We want to, you know, make as much money and be as profitable as possible, and so we're really excited about what that new plan looks like.
Great. Thanks, Mike.
Thanks, Dennis.
And your next question comes from the line of Fai Lee from Odlum Brown . Your line is open.
Great, thank you. Mike, I was just wondering about your exposure to AECO, more in the 2025-2027 time frame, with LNG Canada coming on. Are you anticipating having more exposure than you currently have to the AECO pricing or something similar to, I guess, the-
Yeah. No, thanks, Fai. I might let Jamie jump in on that one.
Yeah, we do generally grow our exposure, and we have this in the presentation on slide 23, but we're happy with a growing exposure to AECO in 25 and 26, and that's because it also coordinates with the startup of LNG Canada, which we think will be a bullish and tightening aspect of the supply and demand dynamics in the WCSB. We have been, over the last two years, adding export exposure into the West Coast. So we've added, as we mentioned in the press release today, additional exposure into California, and these markets have been extremely high premium gas price markets for us in 2023, and we anticipate also them to be at a high premium in 2024.

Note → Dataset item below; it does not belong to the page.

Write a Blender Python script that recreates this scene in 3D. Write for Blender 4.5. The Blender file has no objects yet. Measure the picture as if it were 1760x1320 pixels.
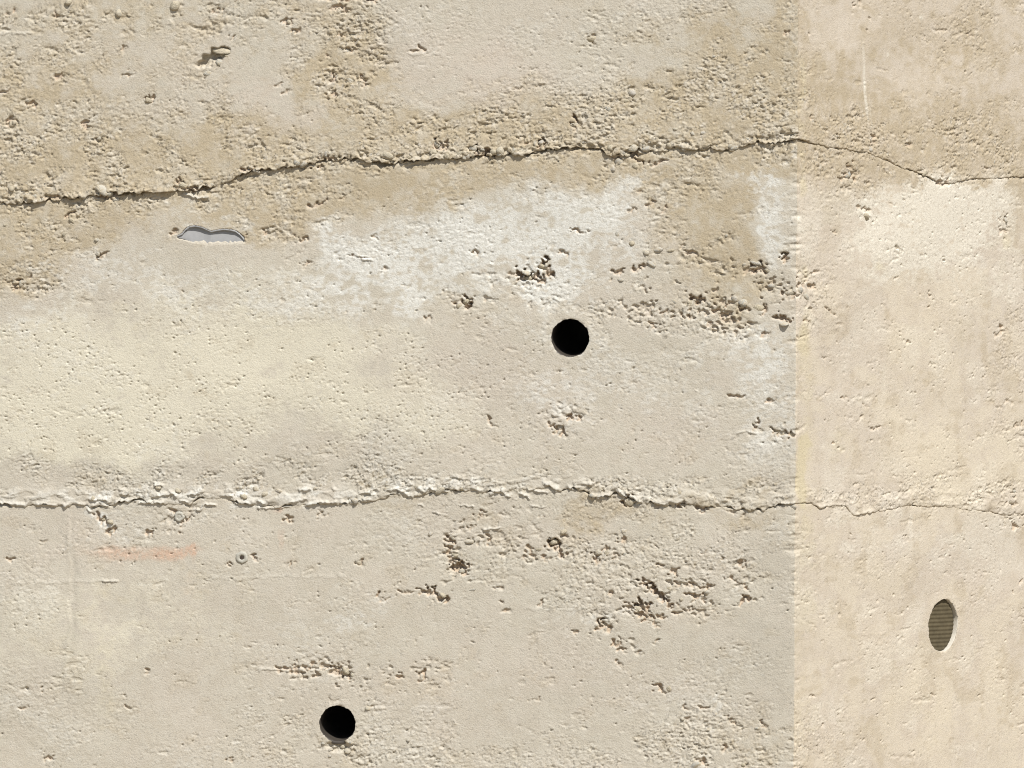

But in 2025 and 2026, as we bring on the phase I of Conroy, we're happy to have those exposed volumes sitting into the AECO bucket for now, because we see AECO as a tight and very competitive market for our gas with the startup of LNG Canada.
Okay, thanks. Yeah, I did see the slide and the increasing exposure. I just wasn't sure if that was gonna change dramatically, as time passes.
Well, in general, the slide also incorporates the growth we have, you know, folding into the plan. We don't forecast added transportation agreements, so over time, we're always looking to augment our portfolio into premium markets. And so I think it is reasonable for you to anticipate there to be small changes to the physical nature of this plan. And of course, every year we're looking to tactically add hedges that add value to the portfolio. So we're not a structural hedger, but we do like to look out the curve and find areas in each of our markets, including our local one, where we can protect exposure, particularly often in the summers. But in general, our view is that 2025 and 2026 are gonna be buoyant gas price markets and likely, you know, offer prices higher than they are today.
I don't think we're that aggressive on looking at locking in any of the pricing in 2025, 2026 at the current time.
Okay, great. Thanks for that. Thanks, Mike.
Thank you.
There are no further questions at this time. I would like to turn it back to Jamie Heard for further remarks.
Yeah, we thank you all for dialing in today and joining us on this conference call, and we hope you have a good rest of your day. Thanks.
Thank you, presenters and ladies and gentlemen, this concludes today's conference call. Thank you for participating. You may now disconnect.